組織を構築していくこと、「漢」として生き抜くこと。
『竜馬がゆく』と並ぶ司馬遼太郎の代表作。
【読書感想文】原稿用紙3枚(1200字,60行)
燃えよ剣、と聞いて(剣が燃えるの?)と思いました。剣が燃えるはずがない。少なくとも私の知っている、あの、武士が腰に帯びているような日本刀は、発火するほど引火性が強くありません。
燃えよ剣、というのはもちろん比喩であって、キャンプファイヤーのように剣を囲んで周りを躍るイベントの始まりを告げる声というのではありません。

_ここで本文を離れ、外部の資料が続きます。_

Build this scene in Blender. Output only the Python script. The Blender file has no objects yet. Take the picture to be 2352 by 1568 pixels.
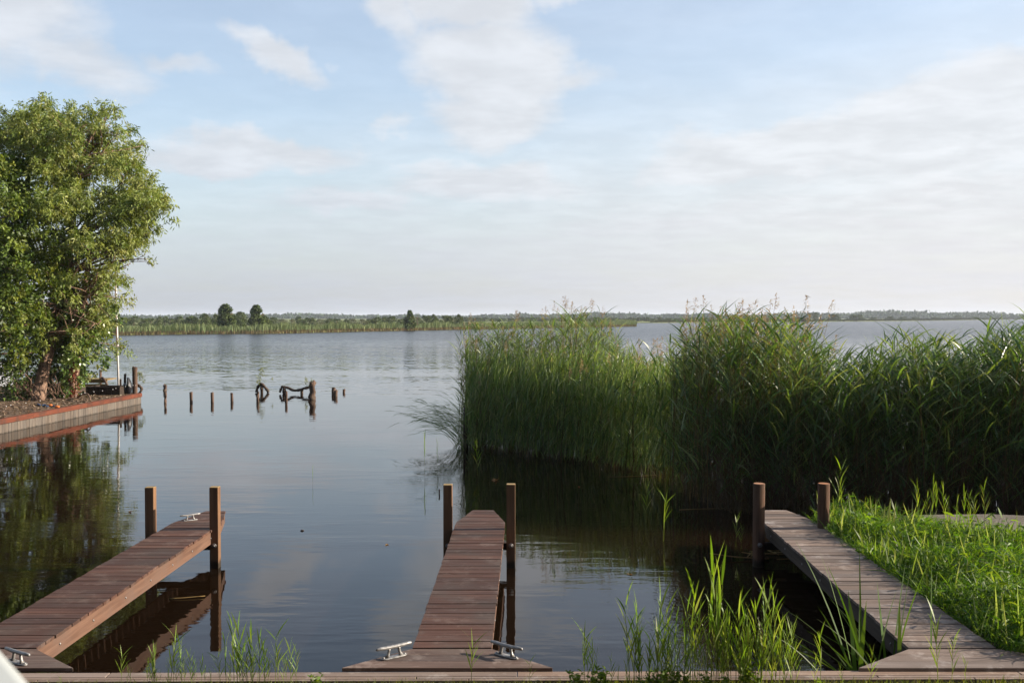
import bpy, math, random
import numpy as np
from mathutils import Vector, Matrix
R = math.radians
rnd = random.Random(7)
rng = np.random.default_rng(11)
SC = bpy.context.scene
COL = SC.collection

# ------------------------------------------------------------------ camera
CH = 2.96                     # eye height above the water
F = 2323.0                    # focal length in pixels of a 2352 px wide view
PITCH = math.atan(56 / F)
cam = bpy.data.cameras.new("camera"); camo = bpy.data.objects.new("camera", cam); COL.objects.link(camo)
cam.sensor_width = 36; cam.lens = 36 * F / 2352
cam.clip_start = 0.05; cam.clip_end = 12000
camo.location = (0, 0, CH); camo.rotation_euler = (R(90) - PITCH, 0, 0)
cam.dof.use_dof = True; cam.dof.focus_distance = 13.0; cam.dof.aperture_fstop = 6.3
SC.camera = camo

# ------------------------------------------------------------------ world, sun, exposure
SUN_EL, SUN_AZ = 22.0, 87.0      # azimuth clockwise from +Y
sv = Vector((math.sin(R(SUN_AZ)) * math.cos(R(SUN_EL)), math.cos(R(SUN_AZ)) * math.cos(R(SUN_EL)), math.sin(R(SUN_EL))))
sun = bpy.data.lights.new("sun", 'SUN'); sun.energy = 5.0; sun.angle = R(0.5); sun.color = (1.0, 0.87, 0.72)
suno = bpy.data.objects.new("sun", sun); COL.objects.link(suno)
suno.rotation_euler = sv.to_track_quat('Z', 'Y').to_euler()
vs = SC.view_settings; vs.view_transform = 'Standard'; vs.look = 'None'; vs.gamma = 1; vs.exposure = 1.21
vs.use_curve_mapping = False
SC.render.engine = 'CYCLES'
SC.cycles.use_denoising = True
SC.cycles.max_bounces = 7; SC.cycles.diffuse_bounces = 3; SC.cycles.glossy_bounces = 3
SC.cycles.transmission_bounces = 4; SC.cycles.transparent_max_bounces = 6; SC.cycles.volume_bounces = 0
SC.cycles.sample_clamp_indirect = 6; SC.cycles.caustics_reflective = False; SC.cycles.caustics_refractive = False


class NT:
    """small helper to write node trees"""
    def __init__(s, tree): s.t = tree; s.N = tree.nodes; s.L = tree.links
    def n(s, ty, **kw):
        nd = s.N.new(ty)
        for k, v in kw.items(): setattr(nd, k, v)
        return nd
    def put(s, sock, v):
        if v is None: return
        if isinstance(v, bpy.types.NodeSocket): s.L.new(v, sock)
        else: sock.default_value = v
    def m(s, op, a, b=None, c=None, clamp=False):
        nd = s.N.new('ShaderNodeMath'); nd.operation = op; nd.use_clamp = clamp
        s.put(nd.inputs[0], a); s.put(nd.inputs[1], b); s.put(nd.inputs[2], c)
        return nd.outputs[0]
    def rng(s, v, a, b, c=0.0, d=1.0, smooth=True):
        nd = s.N.new('ShaderNodeMapRange'); nd.interpolation_type = 'SMOOTHSTEP' if smooth else 'LINEAR'
        s.put(nd.inputs[0], v); nd.inputs[1].default_value = a; nd.inputs[2].default_value = b
        nd.inputs[3].default_value = c; nd.inputs[4].default_value = d
        return nd.outputs[0]
    def mix(s, f, a, b, blend='MIX'):
        nd = s.N.new('ShaderNodeMix'); nd.data_type = 'RGBA'; nd.blend_type = blend
        s.put(nd.inputs[0], f); s.put(nd.inputs[6], a if not isinstance(a, tuple) else (*a[:3], 1))
        s.put(nd.inputs[7], b if not isinstance(b, tuple) else (*b[:3], 1))
        return nd.outputs[2]
    def noise(s, vec, scale, detail=4, rough=.55, dist=0.0):
        nd = s.N.new('ShaderNodeTexNoise'); s.put(nd.inputs['Vector'], vec)
        nd.inputs['Scale'].default_value = scale; nd.inputs['Detail'].default_value = detail
        nd.inputs['Roughness'].default_value = rough; nd.inputs['Distortion'].default_value = dist
        return nd.outputs[0]
    def vmul(s, vec, k):
        nd = s.N.new('ShaderNodeVectorMath'); nd.operation = 'MULTIPLY'; s.put(nd.inputs[0], vec); nd.inputs[1].default_value = k
        return nd.outputs[0]
    def comb(s, x, y, z=0.0):
        nd = s.N.new('ShaderNodeCombineXYZ'); s.put(nd.inputs[0], x); s.put(nd.inputs[1], y); s.put(nd.inputs[2], z)
        return nd.outputs[0]


world = bpy.data.worlds.new("World"); SC.world = world; world.use_nodes = True
t = NT(world.node_tree); t.N.clear()
SKY_S = 0.10
sky = t.n('ShaderNodeTexSky'); sky.sky_type = 'NISHITA'; sky.sun_disc = False
sky.sun_elevation = R(SUN_EL); sky.sun_rotation = R(SUN_AZ); sky.altitude = 0
sky.air_density = 1.0; sky.dust_density = 1.6; sky.ozone_density = 1.5
tc = t.n('ShaderNodeTexCoord'); sep = t.n('ShaderNodeSeparateXYZ'); t.L.new(tc.outputs['Generated'], sep.inputs[0])
dx, dy, dz = sep.outputs
az = t.m('MULTIPLY', t.m('ARCTAN2', dx, dy), 57.2958)
el = t.m('MULTIPLY', t.m('ARCSINE', dz), 57.2958)
# clouds lie on a high flat layer: coordinates on that layer
zz = t.m('ADD', t.m('MAXIMUM', dz, 0.0), 0.10)
cp = t.comb(t.m('DIVIDE', dx, zz), t.m('DIVIDE', dy, zz), 0.0)
n1 = t.noise(cp, 1.1, 7, .62, .35)
n2 = t.noise(cp, 3.4, 6, .60, .2)
wob = t.noise(t.comb(az, el, 3.0), 0.16, 5, .6)
wob2 = t.noise(t.comb(az, el, 9.0), 0.16, 5, .6)
azw = t.m('ADD', az, t.m('MULTIPLY', t.m('SUBTRACT', wob, .5), 7.0))
elw = t.m('ADD', el, t.m('MULTIPLY', t.m('SUBTRACT', wob2, .5), 5.0))
# cloud banks: azimuth, elevation, half sizes in degrees, tilt, weight
BANKS = [(-28, 15.5, 6.5, 3.6, -.25, 1.0), (-23, 12.8, 5, 1.6, -.2, .75), (-18.6, 13.0, 3.6, .9, -.08, .6),
         (-13.2, 14.0, 3.2, 1.1, -.45, .85), (-9.8, 13.6, 1.5, .5, -.2, .35),
         (-5.6, 17.0, 2.6, 2.4, -.3, .9), (-2.2, 17.2, 3.8, 2.0, -.1, 1.0), (-1.0, 13.8, 4.8, 3.2, -.1, 1.1), (-.8, 11.2, 4.2, 2.4, 0, .95), (3.2, 13.2, 3.6, 1.3, .1, .75),
         (-.4, 10.6, 3.2, 1.7, .1, .85), (-7.0, 10.4, 2.0, 1.0, .35, .6), (2.4, 17.6, 3.6, 1.0, 0, .6),
         (14, 8.6, 10, 2.2, .12, 1.1), (23, 9.8, 9, 3.3, .12, 1.2), (17.5, 12.0, 2.6, .7, .1, .5), (8.0, 8.6, 6, 1.6, .15, .6),
         (-15, 8.6, 9, 1.3, -.05, .95), (-1, 7.4, 9, 2.0, 0, .9), (-9, 6.6, 10, 1.0, 0, .7), (30, 14, 6, 3, .1, .5),
         (-8, 24, 6, 2.0, .2, .5), (12, 25, 6, 2, -.2, .45), (-24, 27, 8, 3, 0, .5), (2, 38, 14, 4, .2, .5), (-30, 40, 16, 5, .2, .6), (30, 32, 12, 5, .2, .6)]
acc = None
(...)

某松岡さんのように、熱血心を持って剣を振るう、剣で闘う、という意味あいの言葉であると私は思いました。
司馬遼太郎『燃えよ剣』は新撰組を中心にすえた物語です。時代は幕末。おそらく日本史でいちばん最後の「剣がものをいう」時代でした。明治以後は廃刀令や剣道のスポーツ化で、それまでとは剣の存在が変わってしまったと私は思っています。
タイトルにもあるように、新撰組は「燃える」剣によって日本最強の集団であることを目指します。主人公は土方歳三で、近藤勇や沖田総司も出てきます。私は空知英秋のマンガ『銀魂』を読んだことがあるので、彼らの顔や雰囲気をなんとなく『銀魂』と重ねながら読みました。新撰組のメンバーが行動している情景や彼らの声や立ちふるまいが想像しやすく、『銀魂』を読んでいてよかったなと思いました。小説を読む前にマンガで予習(のようなこと)をしていると、豊かな読書時間を過ごせることがわかりました。そういえば歴史や古文も教科書よりまずはマンガで入ると理解が早い、という話を聞いたことがあります。腑に落ちました。
燃えよ剣、は語呂がよく、「声に出して読みたい日本語」だと思います。私はバドミントンをするのですが、それに当てはめると「燃えよラケット」とか「燃えよシャトル」とか「燃えよ羽球」となり非常にかっこわるい。これが文芸部だったら「燃えよペン」になってかっこいいのですが(ちなみに私は島本和彦のマンガ『燃えよペン』が大好きです)。ボクシングとか少林寺拳法だったら「燃えよ拳」になって、これもまたかっこいいです。
「燃えよ剣」を英語で言うとどうなるかも考えましたが、思いつきませんでした。軽く調べたところ、どうやら英訳出版されていないようです。日本ではベストセラーの本書ですが、海外ではあまり売れないと考えられているのでしょうか。確かに土方が詠んだような俳句は、外国の方にとって理解が難しいかもしれません。司馬遼太郎がノーベル賞に選ばれなかったことも納得です。